No truly great artist in modern times, or perhaps at any time, has ever been overwhelmingly a “specialist” in only one gender (or sexual orientation), because the definition of the great artist, in our view, is his or her ability to attempt as comprehensive as possible view of the social totality and its driving forces. Obviously, there have been limitations bound up with particular stages of social evolution, taking into account utopian socialist Charles Fourier’s assertion that in every society the degree of female emancipation has been the natural measure of emancipation in general.

Most of William Shakespeare’s greatest figures are male, but at the dawn of the modern age already the English dramatist produced immortal women characters without whom his plays would be unthinkable: Cleopatra, Rosalind, Titania, Lady Macbeth, Cordelia, Goneril, Queen Margaret, Gertrude, Viola, Juliet, Imogen, Miranda, Ophelia, Beatrice, Portia and countless others.

“Can men write about women?” As the poet Heine once wrote, “And the fool expects an answer.” When bourgeois art was at its progressive height in the 18th and 19th centuries, male novelists, playwrights and opera composers paid great attention to the condition of women because that condition was to them the most representative and often most painful expression of the state of contemporary society. What would be left of modern literature, drama and opera without Clarissa, The Heart of Midlothian, The Hunchback of Notre Dame, Little Dorrit, Madame Bovary, Anna Karenina, Resurrection, Effi Briest, Hedda Gabler, A Doll’s House, Miss Julie, Mrs. Warren’s Profession, Lady Windermere’s Fan, Nana, La Traviata, Luisa Miller, Rigoletto, Tosca, Madama Butterfly and many more, most of them tragedies? And, one might add, long before the current focus on sexual harassment, Shakespeare produced a remarkable work entitled Measure for Measure.

Of course, the monumental character of this body of work is no deterrent against contemporary stupidity and blindness. There is every reason to believe that the reader will have no difficulty in putting his or her hands on articles or entire books devoted to “Shakespeare the misogynist,” “Tolstoy: Woman-hater,” “How Flaubert slandered his female protagonists,” etc.

It is also a backward and, frankly, philistine notion that men ought to be most interested in writing about men, and women about women.

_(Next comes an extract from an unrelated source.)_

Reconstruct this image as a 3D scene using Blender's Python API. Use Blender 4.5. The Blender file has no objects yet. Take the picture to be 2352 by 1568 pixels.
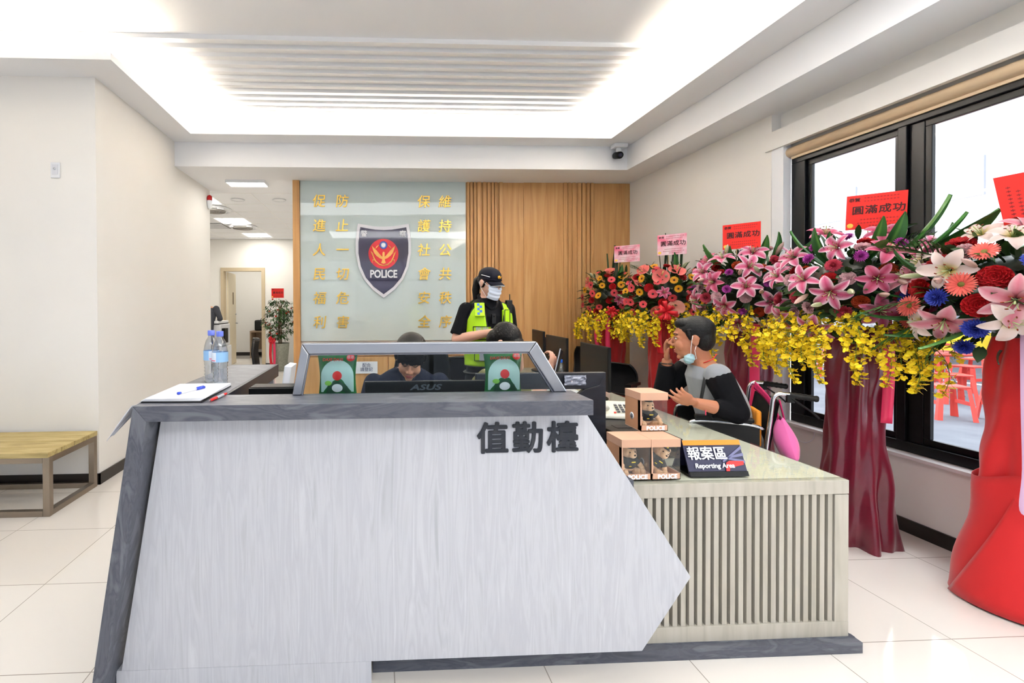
import bpy, bmesh, math, random
from math import sin, cos, pi, radians as R, atan2, sqrt
from mathutils import Vector, Matrix, Euler, Quaternion, noise
sc = bpy.context.scene
COL = sc.collection
V = Vector
# ------------------------------------------------------------------ camera
cam_d = bpy.data.cameras.new('camera'); cam = bpy.data.objects.new('camera', cam_d); COL.objects.link(cam)
F_PX, CX, CY = 1044.8, 909.8, 712.55
th, ph, ro = .0432, .0099, -.0047
fw = V((sin(th)*cos(ph), cos(th)*cos(ph), -sin(ph))); rt = V((cos(th), -sin(th), 0)); up = rt.cross(fw)
rt, up = rt*cos(ro)+up*sin(ro), up*cos(ro)-rt*sin(ro)
cam.matrix_world = Matrix(((rt.x, up.x, -fw.x, 0), (rt.y, up.y, -fw.y, 0), (rt.z, up.z, -fw.z, 1.444), (0, 0, 0, 1)))
cam_d.sensor_width = 36; cam_d.lens = F_PX/2352*36
cam_d.shift_x = (1176-CX)/2352; cam_d.shift_y = (CY-784)/2352
cam_d.clip_start = .02; cam_d.clip_end = 200
sc.camera = cam
# ------------------------------------------------------------------ world, lights, exposure
sc.view_settings.view_transform = 'Standard'; sc.view_settings.look = 'None'; sc.view_settings.gamma = 1
sc.view_settings.use_curve_mapping = False
sc.view_settings.exposure = 1.28
W = bpy.data.worlds.new('overcast_sky'); sc.world = W; W.use_nodes = True
bg = W.node_tree.nodes['Background']; bg.inputs[0].default_value = (.93, .96, 1, 1); bg.inputs[1].default_value = 2.3
def area(name, loc, rot, sx, sy, power, color=(1, 1, 1), portal=False):
    l = bpy.data.lights.new(name, 'AREA'); l.shape = 'RECTANGLE'; l.size = sx; l.size_y = sy; l.energy = power; l.color = color
    o = bpy.data.objects.new(name, l); o.location = loc; o.rotation_euler = rot; COL.objects.link(o)
    if portal: l.cycles.is_portal = True
    return o
area('window_portal', (3.5, 1.0, 1.57), (0, R(90), 0), 2.15, 5.2, 1, portal=True)
area('storefront_portal', (-1.2, -4.06, 1.55), (R(90), 0, 0), 8.8, 2.9, 1, portal=True)
for _x, _y, _p in ((-3.0, -2.2, 5), (-.1, -1.6, 20), (1.2, 2.0, 13), (1.7, -1.6, 22), (-.6, 1.9, 13)):
    area('lobby_fill_light', (_x, _y, 3.5), (0, 0, 0), 2.4, 1.2, _p, (.96, .98, 1))  # unseen fill lamps over the lobby, added to brighten walls and floor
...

In addition to the social question, certainly the central element, there is also a natural, human curiosity in the opposite (almost regardless of sexual orientation). Men spend a good deal of their time thinking about women, and, I believe, vice versa. Contrary to Cixous, Pollitt and their shallow, self-centered ilk, it is certainly “possible to suggest” that men, under certain conditions, might hold the better mirror up to women than women themselves—and, again, vice versa.

When, in the wake of the French Revolution, above all, women fought their way into the ranks of serious literature, it can’t be said that they showed an inclination to only concentrate on themselves. They too had a wider view of the world and a higher, more ambitious conception of what art and literature could do.

Jane Austen is as much (or more) remembered for Mr. Darcy and George Knightley as she is for Elizabeth Bennett and Emma Woodhouse. The same goes for Charlotte Brontë in relation to her Mr. Rochester and Jane Eyre, and Emily Brontë in relation to Heathcliff and Catherine Earnshaw. George Eliot titled four of her seven novels after male characters and only one, one of her weakest works, after a woman (Romola). Women artists, it turned out, had a special concern with and sympathy for the difficult and often heartbreaking situations of many men in class society.

These are only a few of the issues raised by the manufactured controversy surrounding Philip Roth’s alleged misogyny.